Vogliamo però chiarire due punti, anzi tre. La grazia presidenziale estingue la pena prevista, ma non il reato per cui Patrick è stato processato. Al-Sisi quindi non è tornato indietro sui suoi passi, anzi il messaggio è chiaro: parlando male dell’Egitto potete rischiare il carcere e a quel punto l’unico arbitro sarà il presidente, quale novello Faraone. Il messaggio da leggere tra le righe è rivolto a quella fetta, ormai sempre più larga, di studenti e studentesse che si occupano di diritti umani in Egitto.
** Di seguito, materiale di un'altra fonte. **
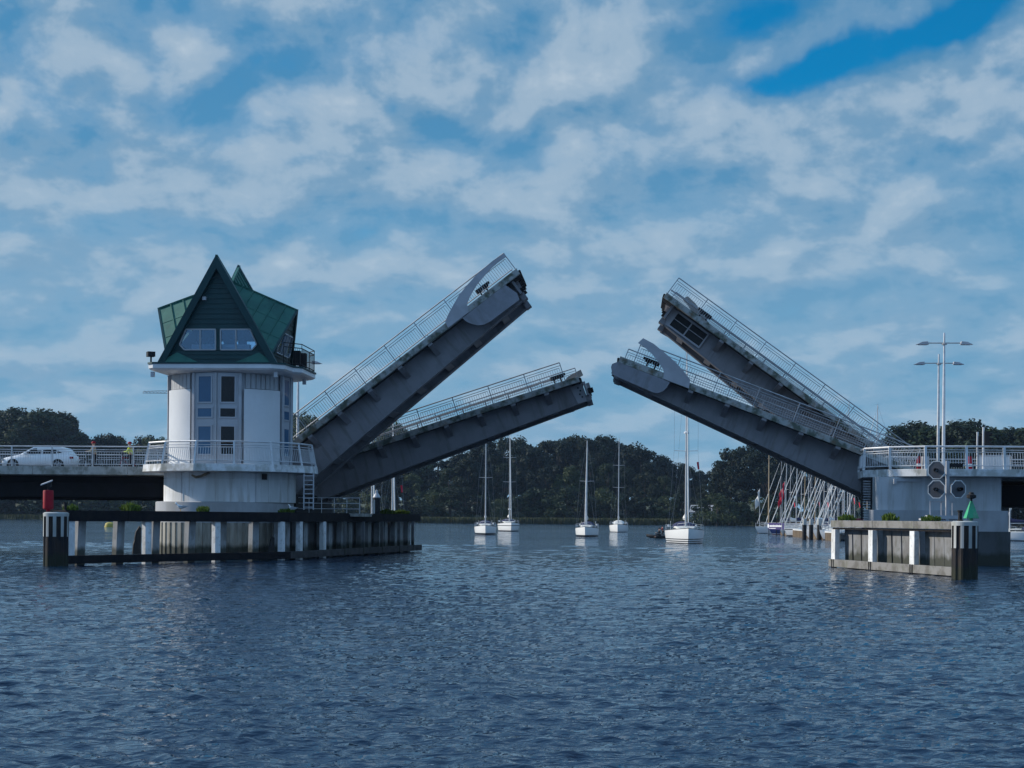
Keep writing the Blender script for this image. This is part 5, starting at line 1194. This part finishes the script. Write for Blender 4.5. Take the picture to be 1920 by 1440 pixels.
def bicycle(label, p, rz, mt):
    t = thing('bicycle', label, 'bicycle', p, rz, 'bicycles stopped on the left approach')
    for x in (-.52, .52):
        b = MB(); b.tube([(x + .335 * math.cos(a), 0, .345 + .335 * math.sin(a)) for a in np.linspace(0, 6.283, 25)[:-1]], .02, 6, closed=True)
        for j in range(9): a = j * .698; b.tube([(x, 0, .345), (x + .33 * math.cos(a), 0, .345 + .33 * math.sin(a))], .004, 3)
        b.build('wheel', M['black'], t)
    b = MB()
    for a, c in (((-.52, 0, .345), (-.08, 0, .30)), ((-.52, 0, .345), (-.2, 0, .80)), ((-.08, 0, .30), (-.22, 0, .92)), ((-.08, 0, .30), (.36, 0, .78)), ((-.2, 0, .80), (.36, 0, .84)), ((.52, 0, .345), (.34, 0, .92))): b.tube([a, c], .02, 6)
    b.build('frame', mt, t)
    b = MB(); b.tube([(.34, 0, .92), (.36, 0, 1.02)], .015, 6); b.tube([(.28, -.28, 1.06), (.38, -.12, 1.03), (.38, .12, 1.03), (.28, .28, 1.06)], .016, 6); b.build('handlebar', M['dark'], t)
    b = MB(); b.loft([[(-.36, -.07, .93), (-.36, .07, .93), (-.36, .06, .97), (-.36, -.06, .97)], [(-.10, -.02, .93), (-.10, .02, .93), (-.10, .015, .96), (-.10, -.015, .96)]]); b.build('saddle', M['black'], t)
    b = MB(); b.tube([(-.09, -.12, .20), (-.08, -.09, .30), (-.08, .09, .30), (-.07, .12, .40)], .012, 5); b.build('crank', M['dark'], t)
ppl = 'cyclists waiting on the left approach'
for px, v, lab, tp, blab, bm2 in ((178, 2.3, 'person in beige jacket and red helmet standing behind the left railing', M['khaki'], 'dark bicycle beside the person in beige', M['dark']),
                               (246, 2.5, 'person in yellow high visibility jacket and red helmet near the tower', M['hivis'], 'red bicycle held by the person in the yellow jacket', M['red'])):
    u_, _ = br(px, 850, v)
    person(lab, bp(u_, v, Zd - .09), R(180) - BA, tp, M['trousers'], M['red'], hh=1.82, group=ppl)
    bicycle(blab, bp(u_ - .35, v + .42, Zd - .09), R(180) - BA, bm2)

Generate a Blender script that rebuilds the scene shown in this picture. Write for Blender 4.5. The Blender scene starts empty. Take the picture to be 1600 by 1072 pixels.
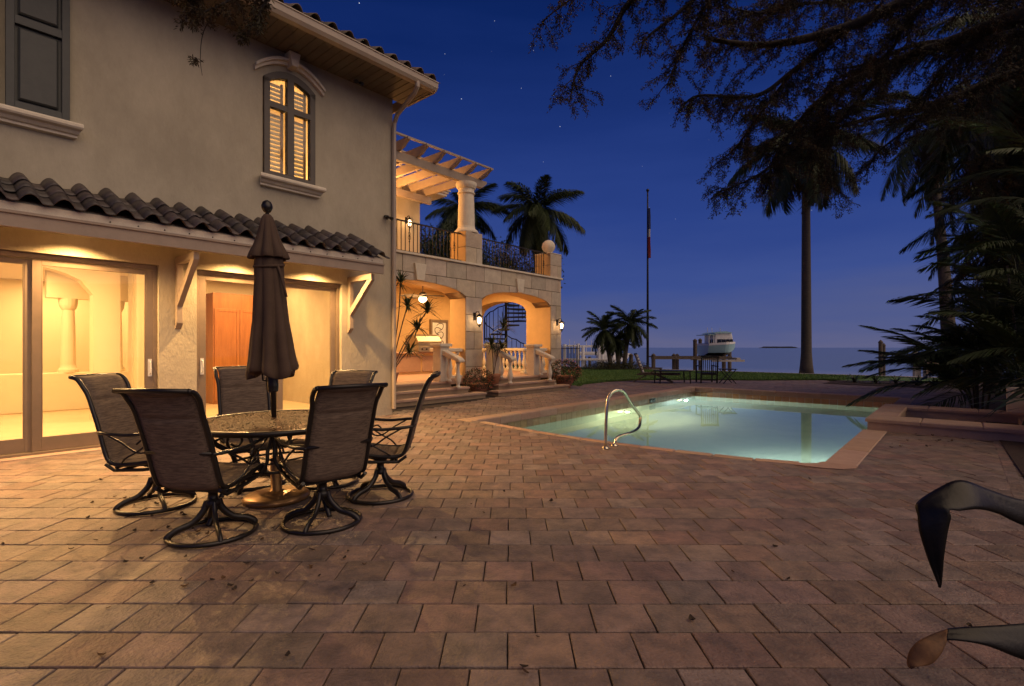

Inoltre la risoluzione in tempi così rapidi del caso Zaki va vista nell’ottica dell’incontro che si terrà domenica 23 luglio a Roma, la Conferenza internazionale su Sviluppo e Migrazioni, alla quale prenderanno parte capi di Stato, di governo, ministri degli Esteri della regione del Mediterraneo allargato, i vertici dell’Unione europea e delle principali istituzioni finanziarie internazionali. L’Egitto pertanto non può permettersi di presentarsi agli occhi di questa importantissima assise come un paese nemico. Infine il messaggio dell’Italia all’Egitto è che non cercherà mai di interrompere la ricerca di una verità processuale, al momento non perseguibile, per la morte di Giulio Regeni.